▸ **Written exercise**
Copy out each line of the material below with no changes.

▸ **Data shown**

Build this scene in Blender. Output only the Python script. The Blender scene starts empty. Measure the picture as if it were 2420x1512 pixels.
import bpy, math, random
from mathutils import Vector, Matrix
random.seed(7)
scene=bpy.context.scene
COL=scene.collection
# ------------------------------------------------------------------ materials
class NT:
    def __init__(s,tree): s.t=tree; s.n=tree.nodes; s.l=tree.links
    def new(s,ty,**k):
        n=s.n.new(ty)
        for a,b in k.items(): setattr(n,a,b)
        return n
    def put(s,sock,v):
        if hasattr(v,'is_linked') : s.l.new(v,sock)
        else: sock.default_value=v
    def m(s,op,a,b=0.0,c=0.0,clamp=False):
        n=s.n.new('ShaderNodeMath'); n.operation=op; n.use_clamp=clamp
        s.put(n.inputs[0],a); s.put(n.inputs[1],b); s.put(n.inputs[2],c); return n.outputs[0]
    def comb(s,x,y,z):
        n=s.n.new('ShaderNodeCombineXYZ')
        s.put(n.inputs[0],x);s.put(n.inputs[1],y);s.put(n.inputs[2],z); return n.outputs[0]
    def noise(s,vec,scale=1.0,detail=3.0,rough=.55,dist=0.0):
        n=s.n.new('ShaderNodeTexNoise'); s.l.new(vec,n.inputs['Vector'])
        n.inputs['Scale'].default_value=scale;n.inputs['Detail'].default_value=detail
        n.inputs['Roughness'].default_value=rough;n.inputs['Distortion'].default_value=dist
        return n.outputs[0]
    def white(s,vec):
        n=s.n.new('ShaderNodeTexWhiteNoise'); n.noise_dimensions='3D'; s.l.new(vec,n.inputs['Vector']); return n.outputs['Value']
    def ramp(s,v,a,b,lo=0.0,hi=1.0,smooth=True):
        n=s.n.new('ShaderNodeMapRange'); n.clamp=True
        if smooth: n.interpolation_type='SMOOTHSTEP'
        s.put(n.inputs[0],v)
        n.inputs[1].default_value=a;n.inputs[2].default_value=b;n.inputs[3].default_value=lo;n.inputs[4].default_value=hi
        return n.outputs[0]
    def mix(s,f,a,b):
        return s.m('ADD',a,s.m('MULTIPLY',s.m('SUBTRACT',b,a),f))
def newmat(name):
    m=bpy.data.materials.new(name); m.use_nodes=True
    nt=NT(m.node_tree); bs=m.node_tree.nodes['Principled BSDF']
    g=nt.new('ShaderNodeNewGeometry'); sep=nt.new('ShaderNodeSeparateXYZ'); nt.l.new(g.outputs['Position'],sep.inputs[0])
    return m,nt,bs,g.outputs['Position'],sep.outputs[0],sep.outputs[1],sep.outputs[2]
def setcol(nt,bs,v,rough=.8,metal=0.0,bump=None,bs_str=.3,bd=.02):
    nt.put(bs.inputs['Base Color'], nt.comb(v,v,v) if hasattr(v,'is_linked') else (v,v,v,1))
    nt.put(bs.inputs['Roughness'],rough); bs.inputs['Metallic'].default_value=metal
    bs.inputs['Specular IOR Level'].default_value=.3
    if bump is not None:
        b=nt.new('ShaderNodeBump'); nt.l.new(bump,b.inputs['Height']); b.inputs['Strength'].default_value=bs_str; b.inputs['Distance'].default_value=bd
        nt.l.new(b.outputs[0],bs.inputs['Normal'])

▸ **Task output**
Build this scene in Blender. Output only the Python script. The Blender scene starts empty. Measure the picture as if it were 2420x1512 pixels.
import bpy, math, random
from mathutils import Vector, Matrix
random.seed(7)
scene=bpy.context.scene
COL=scene.collection
# ------------------------------------------------------------------ materials
class NT:
    def __init__(s,tree): s.t=tree; s.n=tree.nodes; s.l=tree.links
    def new(s,ty,**k):
        n=s.n.new(ty)
        for a,b in k.items(): setattr(n,a,b)
        return n
    def put(s,sock,v):
        if hasattr(v,'is_linked') : s.l.new(v,sock)
        else: sock.default_value=v
    def m(s,op,a,b=0.0,c=0.0,clamp=False):
        n=s.n.new('ShaderNodeMath'); n.operation=op; n.use_clamp=clamp
        s.put(n.inputs[0],a); s.put(n.inputs[1],b); s.put(n.inputs[2],c); return n.outputs[0]
    def comb(s,x,y,z):
        n=s.n.new('ShaderNodeCombineXYZ')
        s.put(n.inputs[0],x);s.put(n.inputs[1],y);s.put(n.inputs[2],z); return n.outputs[0]
    def noise(s,vec,scale=1.0,detail=3.0,rough=.55,dist=0.0):
        n=s.n.new('ShaderNodeTexNoise'); s.l.new(vec,n.inputs['Vector'])
        n.inputs['Scale'].default_value=scale;n.inputs['Detail'].default_value=detail
        n.inputs['Roughness'].default_value=rough;n.inputs['Distortion'].default_value=dist
        return n.outputs[0]
    def white(s,vec):
        n=s.n.new('ShaderNodeTexWhiteNoise'); n.noise_dimensions='3D'; s.l.new(vec,n.inputs['Vector']); return n.outputs['Value']
    def ramp(s,v,a,b,lo=0.0,hi=1.0,smooth=True):
        n=s.n.new('ShaderNodeMapRange'); n.clamp=True
        if smooth: n.interpolation_type='SMOOTHSTEP'
        s.put(n.inputs[0],v)
        n.inputs[1].default_value=a;n.inputs[2].default_value=b;n.inputs[3].default_value=lo;n.inputs[4].default_value=hi
        return n.outputs[0]
    def mix(s,f,a,b):
        return s.m('ADD',a,s.m('MULTIPLY',s.m('SUBTRACT',b,a),f))
def newmat(name):
    m=bpy.data.materials.new(name); m.use_nodes=True
    nt=NT(m.node_tree); bs=m.node_tree.nodes['Principled BSDF']
    g=nt.new('ShaderNodeNewGeometry'); sep=nt.new('ShaderNodeSeparateXYZ'); nt.l.new(g.outputs['Position'],sep.inputs[0])
    return m,nt,bs,g.outputs['Position'],sep.outputs[0],sep.outputs[1],sep.outputs[2]
def setcol(nt,bs,v,rough=.8,metal=0.0,bump=None,bs_str=.3,bd=.02):
    nt.put(bs.inputs['Base Color'], nt.comb(v,v,v) if hasattr(v,'is_linked') else (v,v,v,1))
    nt.put(bs.inputs['Roughness'],rough); bs.inputs['Metallic'].default_value=metal
    bs.inputs['Specular IOR Level'].default_value=.3
    if bump is not None:
        b=nt.new('ShaderNodeBump'); nt.l.new(bump,b.inputs['Height']); b.inputs['Strength'].default_value=bs_str; b.inputs['Distance'].default_value=bd
        nt.l.new(b.outputs[0],bs.inputs['Normal'])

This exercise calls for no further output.